There are a category of things that might or might not exist, and in that case it makes sense to ask whether tbose things exist. For example, I do not believe the original Lorca poem for Creeley's "After Lorca" exists. In other words, I do not believe his poem is the translation of an actually existing poem written by Lorca. That is an empirical question, and hence my belief could be falsified if someone found documentation for this poem. That is the most meaningful way to talk about the existence of things.

I've gotten off on a tangent, but not really. Asking whether duende or the pocket exist is asking, really, whether people who use language like this use it in a meaningful way. I believe that yes, they do, and hence I believe in the duende, but I do not worship it. In other words, I do not confuse an aesthetic practice with an empirical reality that has an absolute existence outside of that context.



3 comments:

Thomas said...

Thanks for the answer, Jonathan. I'm looking forward to seeing how you deal with the others, which are, I think, "harder".

I felt vaguely Borgesian when I wrote the questions, like I wasn't really asking you, but "Mayhew", the author of AL and (soon) WLK and the blogger behind SMT. The real me is of course curious about what the real you thinks. But this could be solved with an email. There's something about these five questions that also tells me something about "Basbøll", the blogger behind the Pangrammaticon (and perhaps RSL).

As to your answer. In principle one could believe in the existence of a God one refuses to worship. Like some Christians believe in the Devil. So you might hold certain quasi-empirical or semi-mystical beliefs about St. Teresa or Ignacio Sanchez Mejias, and yet not pursue similar sources of "inspiration" yourself. You might still believe that talk about duende is made meaningful not merely by the use of the word in a particular culture, but by its actual referent. I.e., when we say that so-and-so "has duende", are we pointing at something that we may, as a simple matter of fact, be mistaken about?

(I like your comparison to the drummer's "pocket". I'm inclined to believe it exists and that some drummers really are in it, and others not, and that it is possible to be mistaken about this fact. Indeed, it may be possible to fake it … in front of inexpert audiences.)

I suppose my question is, Do you believe that the problem of creativity is ever solved by the intervention of a being that is external to the artist?

el curioso impertinente said...

One problem that I have with FGL's essay on duende is that I don't find it that consistent.

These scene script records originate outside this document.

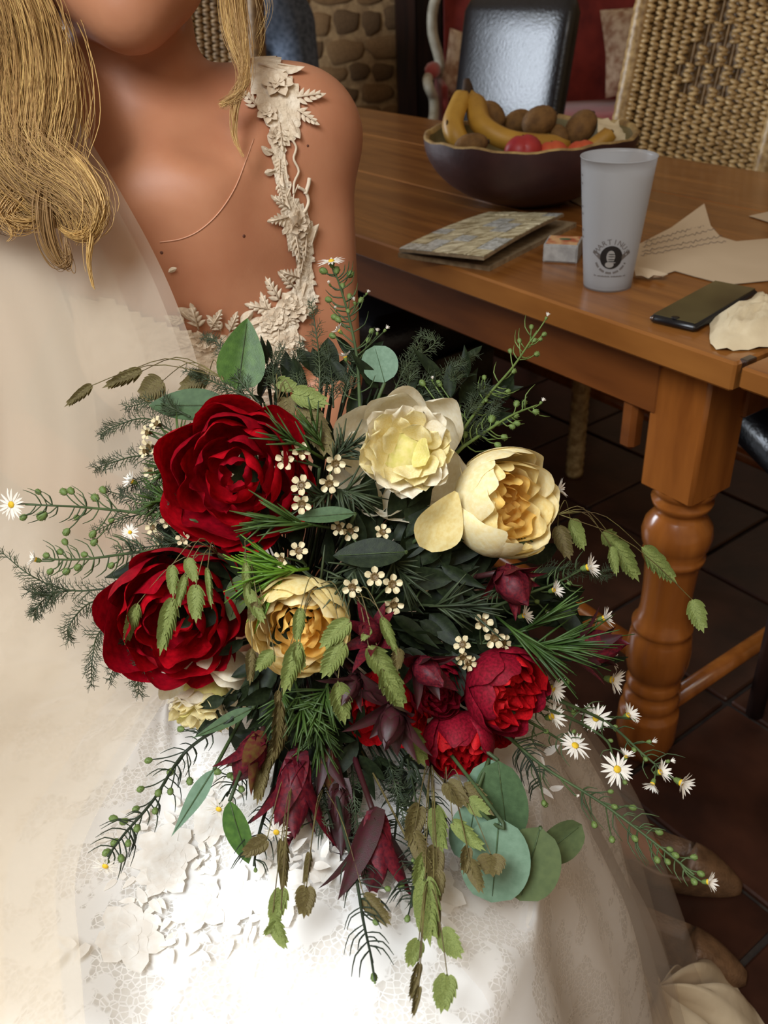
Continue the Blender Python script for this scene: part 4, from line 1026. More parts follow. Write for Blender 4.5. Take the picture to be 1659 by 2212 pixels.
for x, y, s, a, k in [(600, 190, 70, -60, 1), (640, 215, 62, 12, 0), (640, 240, 55, -30, 0), (560, 150, 70, -30, 2), (600, 150, 60, -10, 2), (475, 110, 55, -40, 2), (555, 235, 55, 130, 0), (575, 250, 50, -90, 1), (600, 265, 60, -80, 0), (625, 260, 45, -60, 2),
                      (590, 295, 40, -110, 1), (600, 320, 34, 150, 2), (585, 335, 34, 170, 2), (600, 345, 40, -90, 0), (590, 372, 30, 200, 2), (604, 375, 34, -80, 2), (598, 400, 38, -70, 0), (610, 420, 34, -60, 2),
                      (620, 452, 52, 160, 0), (618, 470, 56, 190, 0), (640, 485, 60, -70, 1), (655, 500, 60, -80, 0), (632, 510, 54, -60, 0), (664, 530, 50, 75, 2), (650, 545, 50, -85, 0), (645, 570, 40, -80, 2),
                      (640, 600, 52, 165, 0), (630, 620, 50, 150, 0), (655, 610, 44, -100, 2), (600, 650, 60, 130, 0), (620, 660, 56, 60, 1), (585, 670, 60, 170, 0), (640, 670, 60, -70, 1), (600, 700, 60, -90, 0), (640, 720, 56, -80, 0), (620, 740, 54, 200, 1), (610, 770, 50, -60, 0), (575, 690, 50, 200, 2),
                      (430, 705, 66, 98, 0), (420, 690, 50, 120, 2), (455, 705, 55, 70, 0), (400, 690, 44, 150, 0), (385, 700, 36, 120, 2), (495, 712, 50, 75, 0), (478, 710, 48, 120, 0), (520, 700, 44, 60, 2), (440, 730, 60, 160, 1), (410, 740, 60, 200, 0), (500, 735, 56, 20, 1), (545, 720, 60, -30, 0), (365, 585, 22, 30, 2)]:
    put_lace(x, y, s, a, k)
for k in range(26):
    put_lace(r.uniform(570, 640), r.uniform(680, 830), r.uniform(36, 58), r.uniform(0, 360), r.choice((0, 1, 2)))
def surf_tube(pts, rad, off, n=40, name='cord', m=None, parent=BD):
    ps = []
    for q in spline([(a, b, 0) for a, b in pts], n):
        p, nn = hit(q[0], q[1])
        if p is not None: ps.append(p+nn*off)
    if len(ps) > 2: P(parent, name, one(name, tube(ps, rad, 6), m or M_corded))
surf_tube([(628, 300), (638, 320), (632, 345), (642, 370), (632, 395), (630, 420)], .0012, .003)
surf_tube([(640, 405), (655, 415), (662, 435), (655, 455), (645, 465)], .0016, .003)
surf_tube([(665, 385), (662, 400), (655, 420)], .002, .003)
surf_tube([(612, 340), (618, 390), (625, 400), (615, 430)], .0009, .003)
surf_tube([(640, 100+300), (630, 430), (645, 460)], .0007, .003)
surf_tube([(345, 523), (390, 516), (430, 498), (470, 462), (505, 410), (530, 350), (548, 300)], .00055, .0004, 60, 'neck_thread', mat('skin_tone_thread', (214, 158, 126), None, .5), BR)
for x, y, s in ((527, 510, .0016), (349, 546, .0016), (665, 315, .0013)):
    p, n = hit(x, y); P(BR, 'mole', one('mole', (ball(1, 8, 6)[0]*V(s, s, s*.35), ball(1, 8, 6)[1]), mat('mole', (92, 50, 34), None, .6)), frz(p, n))

# ---------------------------------------------------------------- skirt
SC = V(-.20, .60)
def skirt_pt(th, v, grow=0., dz=0., fold=1.):
    c, s = math.cos(th), math.sin(th); ax = .315 if c > 0 else .36; ay = .40 if s > 0 else .42
    e = 2.6-.8*sm(c*3)*sm(s*3); ay = ay-.09*sm(c*2)*sm(s*2); a = 1/((abs(c)/ax)**e+(abs(s)/ay)**e)**(1/e)
    lap = .60
    f1 = math.sin(11*th+1.2*math.sin(2*th))+.5*math.sin(23*th+1); f2 = math.sin(7*th+2)
    if v < .5:
        u = v/.5; r = a*u; z = lap-.012*u**4+(.010*f1+.006*math.sin(17*th+2*math.sin(3*th)))*u*u*fold
    else:
        u = (v-.5)/.5; k = sm(u*1.6) if False else u
        r = a+grow*u+.05*math.sin(min(1, u*2.2)*math.pi/2)+.09*u**1.3+(.014+.018*u)*f1*fold*min(1, u*3)+.015*f2*u
        z = (lap-.012)*(1-u**1.15)-.035*min(1, u*3)*(1-u)+.0
    x, y = SC[0]+r*c, SC[1]+r*s
    # thighs and the rise toward the waist
    z0 = z
    if v < .62:
        z += .085*math.exp(-(((x+.165)/.15)**2+((y-.93)/.10)**2))
        z += .012*math.exp(-((x+.05)/.07)**2)-.012*math.exp(-((x+.16)/.05)**2)*(1 if y < .8 else 0)
    return V(x, y, max(.003, z+dz))
def skirt_mesh(nt, nv, t0, t1, v0, v1, grow, dz, fold, m, name, wave=None):
    v = []; closed = abs(t1-t0-2*math.pi) < 1e-6
    for j in range(nv):
        for i in range(nt):
            th = t0+(t1-t0)*i/(nt if closed else nt-1); vv = v0+(v1-v0)*j/(nv-1)
            if wave: vv = v0+(wave(th)-v0)*j/(nv-1)
            v.append(skirt_pt(th, vv, grow, dz, fold)+V(0, 0, .0035*noise.noise(Vector((th*9, vv*14, 2)))))
    return one(name, (v, gridf(nt, nv, closed)), m)
SK = P(BR, 'skirt', skirt_mesh(220, 90, 0, 2*math.pi, 0, 1, .0, 0, 1., M_satin, 'skirt'))
P(BR, 'lace_overskirt', skirt_mesh(220, 90, 0, 2*math.pi, .04, .97, .012, .006, 1.15, M_lace, 'lace_overskirt'))
def skirt_frame(th, v, off=.009, spin=0, s=.05):
    p = skirt_pt(th, v, .012, .006, 1.15); a = skirt_pt(th+.02, v, .012, .006, 1.15)-p; b = skirt_pt(th, v+.01, .012, .006, 1.15)-p
    n = nrm(np.cross(b, a)); n = -n if n[2] < 0 and v < .5 else n
    c_ = V(math.cos(th), math.sin(th), .6)
    if n@c_ < 0: n = -n
    xd = nrm(a)*math.cos(spin)+nrm(b)*math.sin(spin); return frame(p+n*off*.5, xd, n, s)
def motif_mesh(seed):
    r = random.Random(seed); mb = MB()
    for ring, (n, L, W, z) in enumerate(((7, .5, .34, 0), (6, .33, .26, .02), (4, .18, .16, .04))):
        for k in range(n):
            v, f = leaf_vf(L*r.uniform(.85, 1.1), W, 'round', -.04, .10, 4, 6, .01); mb.add(v, f, 0, Matrix.Translation((0, 0, z)) @ Matrix.Rotation(2*math.pi*k/n+r.uniform(-.2, .2), 4, 'Z'))
    for k in range(4):
        a = r.uniform(0, 6.28)
        for q in range(3):
            v, f = leaf_vf(.28, .13, 'bract', 0, .2, 3, 5); mb.add(v, f, 0, Matrix.Rotation(a, 4, 'Z') @ Matrix.Translation((.5+.16*q, 0, 0)) @ Matrix.Rotation(.8*(-1)**q, 4, 'Z'))
    return mb.mesh('lace_motif', M_motif)
MM = [motif_mesh(k) for k in range(4)]
r = random.Random(12)
for k in range(150):
    th = r.uniform(-math.pi*.98, .35); vv = r.uniform(.18, .86)
    if px_of(skirt_pt(th, vv)[None])[0][0] < 250 or px_of(skirt_pt(th, vv)[None])[0][0] > 1120: continue
    P(SK, 'lace_motif', r.choice(MM), skirt_frame(th, vv, .009, r.uniform(0, 6.3), r.uniform(.030, .052)) @ Matrix.Diagonal((1, 1, .30, 1)))
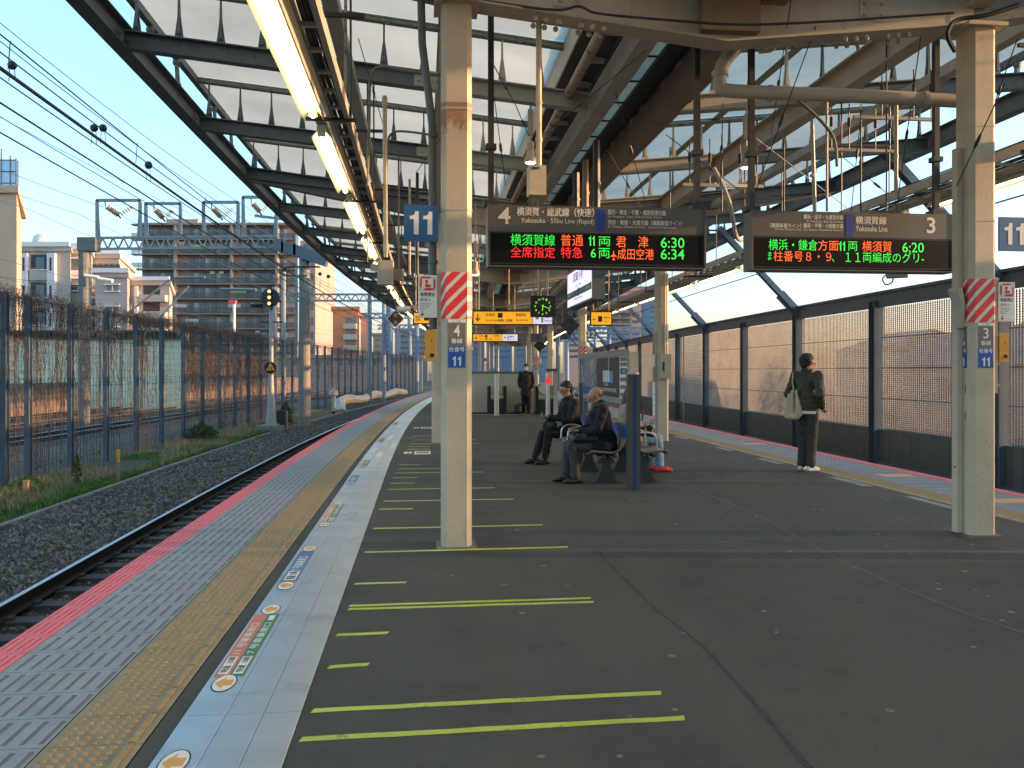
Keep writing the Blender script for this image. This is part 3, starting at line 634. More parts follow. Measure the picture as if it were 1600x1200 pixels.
q = B(); q.add([(-.2,-.158,2.78),(.2,-.158,2.78),(0,-.158,3.12),(-.2,-.165,2.78),(.2,-.165,2.78),(0,-.165,3.12)], [(3,4,5),(0,2,1),(0,1,4,3),(1,2,5,4),(2,0,3,5)]); q.obj('triangle', M['orangeb'], t)
text('12', M['printk'], t, (-.1,-.168,2.81), (1,0,0), (0,0,1), .2, .14, .02)
# stumpy wrapped post and low concrete drain further on
t = at('marker_post', 'wrapped cream marker post between the far track and the fence', 'post', -4.9, 52, -1.2); q = B(); q.box(-.09, .09, -.09, .09, 0, .25); q.obj('foot', M['black'], t); q = B(); q.lathe([(.12,.25),(.14,1.2),(.28,1.25),(.26,1.5),(.12,1.55),(.1,1.7)], n=10); q.obj('post', M['pvc'], t)
q = B()
pts = [P(-5.3, 56+k*2.2, -.55+.12*math.sin(k*1.3)) for k in range(14)]; q.tube([P(-4.9,54.5,-1.2)]+pts, .33, 8); tag(q.obj('cable_duct', M['pvc'], smooth=True), 'pale wrapped cable duct lying along the far end of the fence', 'cable duct')

# ================================================ perforated screen on the right
scr = thing('perforated_screen', 'tall noise screen of pink beige louvre panels between slate blue posts on the right', 'fence', P(12.9, 20, -1.2), head(20))
bs = [9.9+4.5*k for k in range(-4, 21)]
pq = B(); pq.box(-.13, .13, -.14, -.125, -.5, 4.3); pq.box(-.13, .13, .125, .14, -.5, 4.3); pq.box(-.01, .01, -.125, .125, -.5, 4.3); pq.box(-.18, .18, -.2, .2, -.1, -.07); me_sp = pq.mesh('screen_post', M['postblue'])
pq = B(); pq.box(-.09, .09, -.1, -.088, -.1, 4.2); pq.box(-.09, .09, .088, .1, -.1, 4.2); pq.box(-.008, .008, -.088, .088, -.1, 4.2); me_sp2 = pq.mesh('screen_post', M['postblue'])
for i, s in enumerate(bs): link('screen_post', me_sp, scr, WM[scr].inverted() @ rotM(P(12.9, s, -1.15), head(s)))
q = B(); q.sweep([(12.86,3.0),(12.98,3.0),(12.98,3.3),(12.86,3.3)], bs[0], bs[-1], step=4.5); q.obj('top_rail', M['postblue'], scr, world=True)
q = B(); q.sweep([(12.80,3.304),(13.04,3.304),(13.06,3.36),(12.78,3.36)], bs[0], bs[-1], step=4.5); q.obj('coping', M['steelblue'], scr, world=True)
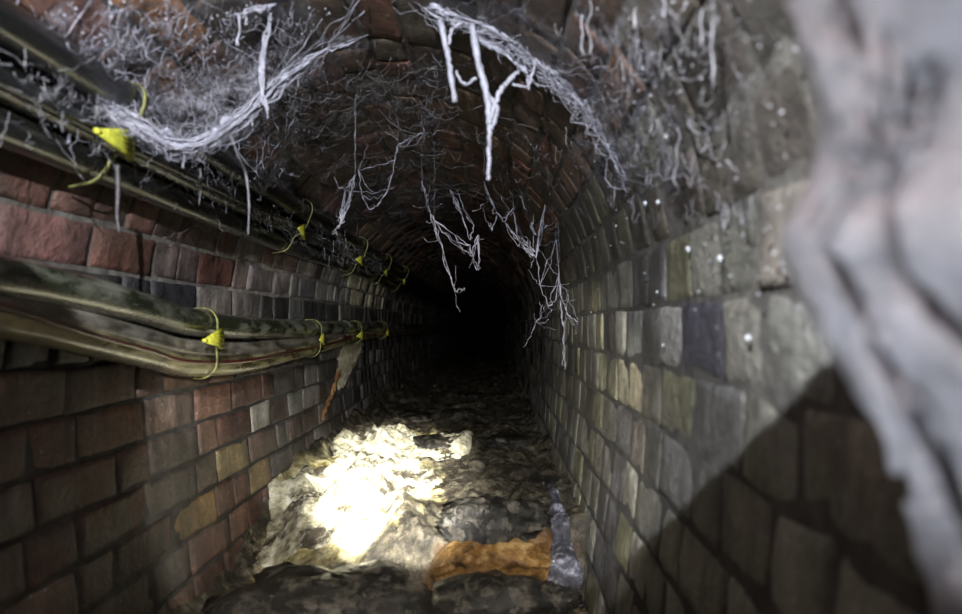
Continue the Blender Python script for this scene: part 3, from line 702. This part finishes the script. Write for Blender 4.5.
# 8. great pale mass in the right foreground
from bisect import bisect
outl = [(v, u+20) for v, u in [(-80, 800), (0, 817), (60, 824), (110, 833), (150, 829), (190, 811), (225, 790), (255, 788), (290, 808), (320, 826), (345, 842), (380, 866), (430, 888), (490, 910), (560, 935), (614, 952), (690, 975)]]
vs_, us_ = [a for a, _ in outl], [b for _, b in outl]
V = []; ni, nj = 70, 120; YM = .235
for j in range(nj+1):
    v = -40+730*j/nj; ul = float(np.interp(v, vs_, us_))
    for i in range(ni+1):
        t = i/ni; a = at_y(ul, v, YM); 
        xw = .245
        x = a.x+(xw-a.x)*t
        fold = .5+.5*math.sin(t*17+a.z*30+3*noise.noise(Vector((t*2, a.z*10, 0))))
        e = min(1, t*7)
        y = YM-.03*t - (.042*fold*e) + .022*noise.noise(Vector((t*6, a.z*18, 1))) + .006*noise.noise(Vector((t*18, a.z*50, 7))) + .02*(1-e)
        x += .004*noise.noise(Vector((t*3, a.z*30, 3)))*(1-t)
        V.append((x, y, a.z))
w = ni+1
# open hollows between the folds
holes = [(884, 92, 13, 34), (930, 88, 12, 36), (905, 142, 20, 12), (846, 170, 12, 26), (838, 50, 7, 45), (900, 480, 9, 24), (925, 300, 10, 20)]
Fc = []
for j in range(nj):
    for i in range(ni):
        k = j*w+i; c = V[k]; p = proj(c)
        hole = any(((p[0]-hx)/rx)**2+((p[1]-hy)/ry)**2 < 1+.5*noise.noise(Vector((p[0]*.1, p[1]*.1, 0))) for hx, hy, rx, ry in holes)
        if not hole: Fc.append((k, k+1, k+w+1, k+w))
root = empty('cobweb_curtain', (.2, .3, .1))
o = link('matted_sheet', V, Fc, WH, root); md = o.modifiers.new('thick', 'SOLIDIFY'); md.thickness = .006; md.offset = 0
mb = MB()
ropes = [[(822, -20), (830, 60), (838, 115), (842, 160), (815, 200), (792, 235)], [(865, -20), (862, 60), (868, 110), (860, 170), (830, 215), (800, 245)], [(915, -20), (908, 50), (905, 110), (880, 170), (850, 210)], [(960, 0), (935, 110), (915, 160), (880, 190)],
 [(790, 240), (815, 300), (845, 345), (880, 420), (905, 470), (935, 545), (960, 620)], [(850, 250), (860, 320), (900, 400), (950, 480)], [(800, 250), (850, 240), (910, 215), (970, 190)], [(880, 100), (890, 180), (930, 230), (980, 260)], [(900, 0), (960, 120), (990, 200)]]
for rp in ropes:
    P = [at_y(u+17, v, YM-.008) for u, v in rp]; band(mb, P, .005, 14, .0026, 0, .8)
mb.build('strands', WH, root)
tag(root, 'huge out-of-focus mass of pale matted cobweb filling the right foreground', 'cobweb')
# water drops
DM, nt, b = mat('water_drop'); b.inputs['Base Color'].default_value = (.8, .82, .9, 1); b.inputs['Roughness'].default_value = .05; b.inputs['Transmission Weight'].default_value = .6
mb0 = MB(); mb0.blob((0, 0, 0), .0028, 1, .1, 1, 8, 12, (1, 1, 1.15)); dp = mb0.build('water_drop', DM)
drops = [(645, 203, 'water drop at the lower tip of the thick cobweb rope'), (666, 136, 'bright drop on the vault to the right of the thick rope'), (658, 202, 'faint drop just right of the rope tip'), (643, 68, 'bluish drop high on the vault, right of the rope'), (688, 249, 'drop on the right wall below the vault webs'),
         (616, 226, 'small drop on the right wall, left of the rope tip'), (720, 258, 'blurred drop on the right wall nearest the pale mass'), (748, 338, 'blurred drop on the pale buff brick of the right wall'), (657, 292, 'small drop above the dark slate brick on the right wall'), (663, 345, 'small drop on the left edge of the dark slate brick')]
for k, (u, v, lb) in enumerate(drops):
    o = dp if k == 0 else dp.copy()
    if k: C.objects.link(o)
    o.location = surf(u, v, .009); o.scale = (1, 1, 1) if k not in (5, 8, 9) else (.6, .6, .6); tag(o, lb, 'water drop', 'water drops on the right wall and vault')

# ------------------------------------------------------------------ light
def spot(name, loc, tgt, size, power, blend, col, rad):
    l = bpy.data.lights.new(name, 'SPOT'); l.energy = power; l.spot_size = size; l.spot_blend = blend; l.color = col; l.shadow_soft_size = rad
    o = bpy.data.objects.new(name, l); C.objects.link(o); o.location = loc; d = Vector(tgt)
    o.rotation_euler = d.to_track_quat('-Z', 'Y').to_euler(); return o
A_ = at_x(582, 608, .215); B_ = at_x(842, 345, .25); E_ = at_x(85, 352, -.70)
nrm = (A_-B_).cross(E_-B_).normalized()
if nrm.z < 0: nrm = -nrm
kx, ky = -.13, -.05; kz = B_.z-(nrm.x*(kx-B_.x)+nrm.y*(ky-B_.y))/nrm.z
print('KEY', kx, ky, kz)
spot('head_lamp', (kx, ky, kz), nrm, math.radians(180), 125, .01, (.93, .97, 1.0), .005)  # half-space cut-off shaped to draw the wall shadow edges without an occluder
spot('torch_wide', (0, 0, .10), Vector((-.25, 2.0, -.40))-Vector((0, 0, .1)), math.radians(43), 120, .12, (1, .95, .85), .012)
spot('torch_beam', (.02, .05, .12), Vector((-.27, 1.84, -.46))-Vector((.02, .05, .12)), math.radians(17), 1900, .75, (1, .985, .91), .01)
Cp = Vector((-.2, 0, -.12)); spot('curtain_fill', Cp, at_y(955, 110, .28)-Cp, math.radians(42), 5.5, .45, (.93, .95, 1), .02)  # added fill light, only there to brighten the pale cobweb mass
w_ = bpy.data.worlds.new('world'); sc.world = w_; w_.use_nodes = True; w_.node_tree.nodes['Background'].inputs[0].default_value = (.6, .65, .75, 1); w_.node_tree.nodes['Background'].inputs[1].default_value = .004
sc.cycles.diffuse_bounces = 1
sc.view_settings.view_transform = 'Standard'; sc.view_settings.look = 'None'; sc.view_settings.gamma = 1; sc.view_settings.exposure = 0
sc.view_settings.use_curve_mapping = False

Most of the time it seems to be performative. Perhaps cousins to "pocket" would be "in the zone" or "on" (he's really "on" this evening).

But when he quotes approvingly "todo lo que tiene sonidos negros tiene duende", it seems to become a quality inherent in certain artistic creations, rather than necessarily their performance.

I'd be curious to know what you think, as you've obviously engaged with the lecture in depth.

Jonathan said...

Inconsistent hardly covers it. It is a wildly unstable concept, and I talk about that at length in my chapters on it.